Whymper spent most of his time in exploring recent volcanoes or those recently in eruption, hence did not have the most favorable opportunities for gathering significant data. Reiss was carried off his feet by the attractiveness of the hypothesis[48] relating to the effect of glacial denudation on the elevation of the snowline. Gregory appeared not to have recognized the work of Hettner on the Cordillera of Bogotá and of Sievers[49] and Acosta on the Sierra Nevada de Santa Marta in northern Colombia.
The importance of the glacial features of the Cordillera Vilcapampa developed on a great scale in very low latitudes in the southern hemisphere is twofold: first, it bears on the still unsettled problem of the universality of a colder climate in the Pleistocene, and, second, it supplies additional data on the relative depression of the snowline in glacial times in the tropics. Snow-clad mountains near the equator are really quite rare. Mount Kenia rising from a great jungle on the equator, Kilimandjaro with its two peaks, Kibo and Mawenzi, two hundred miles farther south, and Ingomwimbi in the Ruwenzori group thirty miles north of the equator, are the chief African examples. A few mountains from the East Indies, such as Kinibalu in Borneo, latitude 6° north, have been found glaciated, though now without a snow cover. In higher latitudes evidences of an earlier extensive glaciation have been gathered chiefly from South America, whose extension 13° north and 56° south of the equator, combined with the great height of its dominating Cordillera, give it unrivaled distinction in the study of mountain glaciation in the tropics.
Furthermore, mountain summits in tropical lands are delicate climatic registers. In this respect they compare favorably with the inclosed basins of arid regions, where changes in climate are clearly recorded in shoreline phenomena of a familiar kind. Lofty mountains in the tropics are in a sense inverted basins, the lower snowline of the past is like the higher shoreline of an interior basin; the terminal moraines and the alluvial fans in front of them are like the alluvial fans above the highest strandline; the present snow cover is restricted to mountain summits of small areal extent, just as the present water bodies are restricted to the lowest portions of the interior basin; and successive retreatal stages are marked by terminal moraines in the one case as they are marked in the other by flights of terraces and beach ridges.

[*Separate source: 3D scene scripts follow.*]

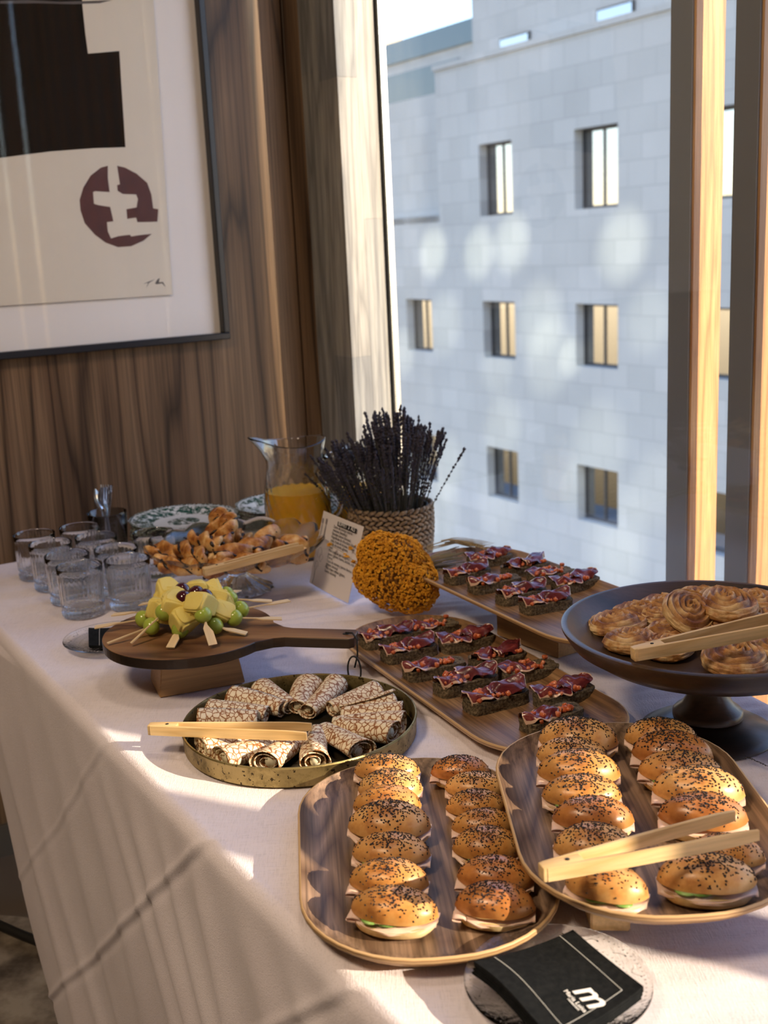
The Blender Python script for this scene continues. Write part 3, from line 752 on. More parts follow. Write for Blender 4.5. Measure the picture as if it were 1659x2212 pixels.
# ------------------------------------------------------------------ seeded rolls
def bun(seed, dark=False, seeds=290, L=.048, gape=.006):
    r = random.Random(seed)
    t = thing('seeded_roll', 'roll', 'bread roll')
    Wd = .0305*r.uniform(.95, 1.06); H = .0265*r.uniform(.94, 1.08); lean = r.uniform(-.25, .25)
    off = r.uniform(0, 99)
    def wid(u): return (max(1-abs(u)**2.15, 0))**.66
    def topf(a, b):       # a along, b around the dome
        u = -1+2*a; th = PI*b; w = wid(u)
        nn = 1+.05*nz(u*1.6, math.cos(th)*1.2, off)+.02*nz(u*6, th*3, off)
        x = u*L; y = -math.cos(th)*Wd*w*nn; z = math.sin(th)**.85*H*(w**.75)*nn
        return (x, y*(1+.04*math.sin(u*3+lean)), .0190+z+gape*.5*(1-.6*abs(u))*(y < 0)*(-y/Wd))
    V, F = gridf(topf, 30, 18)
    n = len(V)
    # underside of the lid
    def undf(a, b):
        u = -1+2*a; w = wid(u); y = (-1+2*b)*Wd*w*.99
        return (u*L*.995, y, .0187+gape*.5*(1-.6*abs(u))*(y < 0)*(-y/Wd))
    V2, F2 = gridf(undf, 30, 6)
    mb = MB().add(V, F).add(V2, [f[::-1] for f in F2], 1)
    top = mb.build('lid', ['bun_crust_dark' if dark else 'bun_crust', 'bun_base'], t)
    def botf(a, b):
        u = -1+2*a; th = PI*b; w = wid(u)*1.0
        nn = 1+.05*nz(u*1.6, math.cos(th), off+7)
        return (u*L*.99, -math.cos(th)*Wd*1.07*w*nn, .0142-math.sin(th)**.55*.0142*min(w*1.5, 1))
    V, F = gridf(botf, 26, 12); V2, F2 = gridf(lambda a, b: ((-1+2*a)*L*.975, (-1+2*b)*Wd*wid(-1+2*a), .0144+.0006*nz(a*9, b*9, off)), 26, 6)
    MB().add(V, [f[::-1] for f in F]).add(V2, F2).build('base', 'bun_base', t)
    # folded slice of turkey ham
    def hamf(a, b):
        u = -1+2*a; v = -1+2*b
        y = v*Wd*(1.03+.05*math.sin(u*5+seed*2)); x = u*L*.97
        w = wid(u*.96)
        yy = y*max(w, .35)
        z = .0164+.0014*math.sin(u*7+seed)+.0012*nz(u*4, v*3, off)
        if v < -.75: z -= .003*(abs(v)-.75)*4*(1+.6*math.sin(u*9+seed)); 
        return (x*1.02, yy-.001, z)
    V, F = gridf(hamf, 26, 10)
    n = len(V); V2 = [(x, y, z-.0014) for x, y, z in V]
    MB().add(V, F).add(V2, [f[::-1] for f in F]).build('ham_slice', 'turkey_ham', t)
    # curl of ham poking out of one end
    s = r.choice((-1, 1)); r0 = r.random()
    def curl(a, b):
        w = 2*PI*b*.8; return (-L*.92+.010*math.cos(w)*s*.0+.008*math.cos(w)+.004, -Wd*(.2+.5*r0)+.018*(a-.5), .0160+.0024*math.sin(w))
    V, F = gridf(curl, 6, 12); V = [(x*(1), y, z) for x, y, z in V]
    V2 = [(x*1.0, y, z+.0009) for x, y, z in V]
    if seed % 2: MB().add(V, F).add(V2, [f[::-1] for f in F]).build('ham_curl', 'turkey_ham', t)
    if r.random() < .75:
        mb = MB()
        for k in range(3):
            cx = r.uniform(-.5, .5)*L; V, F = lathe([(0, -.0012), (.0105, -.0012), (.0115, 0), (.0105, .0012), (0, .0012)], 16, caps=False)
            mb.add(V, F, 0, Matrix.Translation((cx, -Wd*.62, .0180+.0004*k)) @ Matrix.Rotation(r.uniform(-.12, .12), 4, 'Y') @ Matrix.Rotation(-.12, 4, 'X'))
        mb.build('cucumber_slice', 'cucumber', t)
    # poppy seeds
    mb = MB(); k = 0
    cx = r.uniform(-.15, .15)
    while k < seeds:
        a = min(max(.5+cx*.5+r.gauss(0, .21), .04), .96); b = min(max(r.gauss(.47, .17), .06), .94)
        x, y, z = topf(a, b); x2, y2, z2 = topf(min(a+.01, 1), b); x3, y3, z3 = topf(a, min(b+.01, 1))
        nn = (Vector((x2-x, y2-y, z2-z)).cross(Vector((x3-x, y3-y, z3-z))))
        if nn.length == 0: continue
        nn.normalize(); q = nn.to_track_quat('Z', 'Y').to_matrix().to_4x4()
        if nn.z < 0: nn = -nn
        sc_ = r.uniform(.0008, .00115)
        M = Matrix.Translation(Vector((x, y, z))+nn*.0003) @ q @ Matrix.Rotation(r.uniform(0, 6.3), 4, 'Z') @ Matrix.Diagonal((sc_*1.5, sc_, sc_*.8, 1))
        mb.add(*OCT, 0, M); k += 1
    s = mb.build('poppy_seeds', 'poppy_seed', t); s['kind'] = 'stuff'
    return t
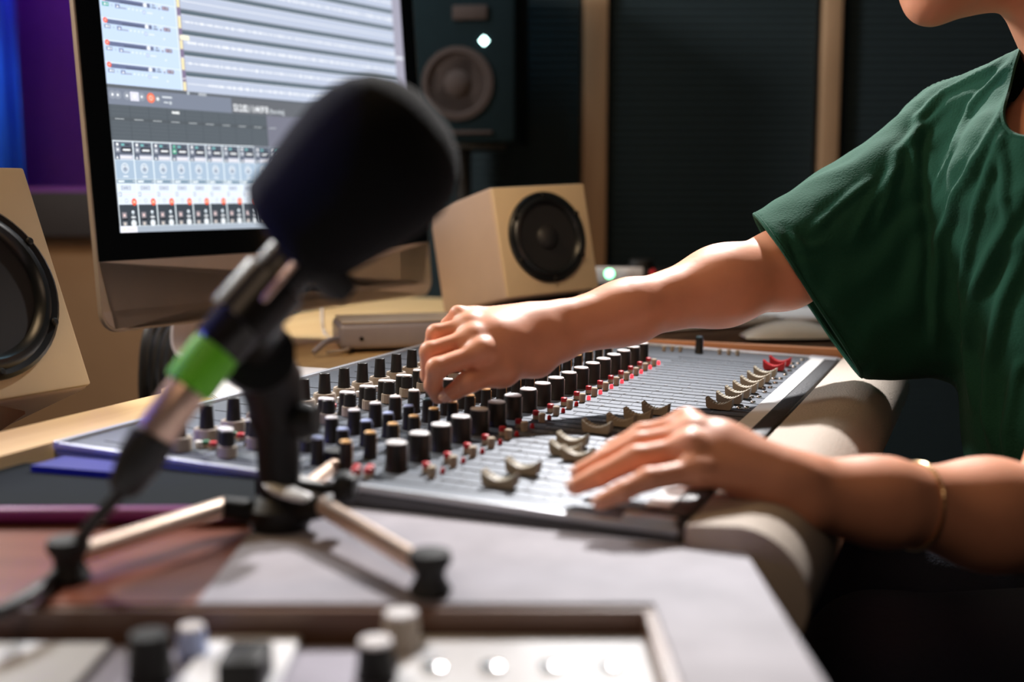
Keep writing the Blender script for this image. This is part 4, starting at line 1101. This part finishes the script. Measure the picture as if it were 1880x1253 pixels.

I made only a rapid reconnaissance across the Cordillera Vilcapampa in the winter season, and cannot pretend from my limited observations to solve many of the problems of the field. The data are incorporated chiefly in the chapter on Glacial Features. In this place it is proposed to describe only the more prominent glacial features, leaving to later expeditions the detailed descriptions upon which the solution of some of the larger problems must depend.
At Choquetira three prominent stages in the retreat of the ice are recorded. The lowermost stage is represented by the great fill of morainic and outwash material at the junction of the Choquetira, and an unnamed valley farther south at an elevation of 11,500 feet (3,500 m.). A mile below Choquetira a second moraine appears, elevation 12,000 feet (3,658 m.), and immediately above the village a third at 12,800 (3,900 m.). The lowermost moraine is well dissected, the second is ravined and broken but topographically distinct, the third is sharp-crested and regular. A fourth though minor stage is represented by the moraine at the snout of the living glacier and still less important phases are represented in some valleys—possibly the record of post-glacial changes of climate. Each main moraine is marked by an important amount of outwash, the first and third moraines being associated with the greatest masses. The material in the moraines represents only a part of that removed to form the successive steps in the valley profile. The lowermost one has an enormous volume, since it is the oldest and was built at a time when the valley was full of waste. It is fronted by a deep fill, over the dissected edge of which one may descend 800 feet in half an hour. It is chiefly alluvial in character, whereas the next higher one is composed chiefly of bowlders and is fronted by a pronounced bowlder train, which includes a remarkable perched bowlder of huge size. Once the valley became cleaned out the ice would derive its material chiefly by the slower process of plucking and abrasion, hence would build much smaller moraines during later recessional stages, even though the stages were of equivalent length.
Fig. 136—Glacial sculpture on the southwestern flank of the Cordillera Vilcapampa. Flat-floored valleys and looped terminal moraines below and glacial steps and hanging valleys are characteristic. The present snowfields and glaciers are shown by dotted contours.